Prime Minister Binyamin Netanyahu distanced himself from Dagan’s relatively sanguine mid-decade prognosis, saying publicly last week that these were only “intelligence estimates.”

He apparently was concerned that if the world thought the Iranians were still a few years away from the bomb, it would ease up the pressure on the Islamic Republic.

Dagan, in the Knesset on Monday, said, “It is important for us to learn the lesson of North Korea, which wasn’t taken care of properly and didn’t get attention from the international community.”

The former Mossad head also discussed other “challenges” that Israel may face in the future, including the possibility of a Palestinian state and the war against terror.

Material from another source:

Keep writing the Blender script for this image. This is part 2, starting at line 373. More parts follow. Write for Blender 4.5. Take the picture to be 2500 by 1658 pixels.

Dagan mentioned Shi’ite terrorism in the north, specifically Hizbullah, which he called a significant threat due to its stockpiles of weapons and its ability to attack densely populated areas inside Israel.

He also said that Israel has to deal with the threats of global jihad.

Israel “will need to deal with these challenges, and in my estimation it will do so successfully,” he said.

After Dagan spoke, MK Avi Dichter (Kadima), former head of the Shin Bet (Israel Security Agency), told him: “Many people owe their lives to the organization you lead.

Maybe some people owe their deaths to you. I’m happy for the former and not sorry for the latter.”

MK Shaul Mofaz (Kadima), head of the Foreign Affairs and Defense Committee, opposition head Tzipi Livni and Knesset Speaker Reuven Rivlin thanked Dagan for his contribution to the nation’s security.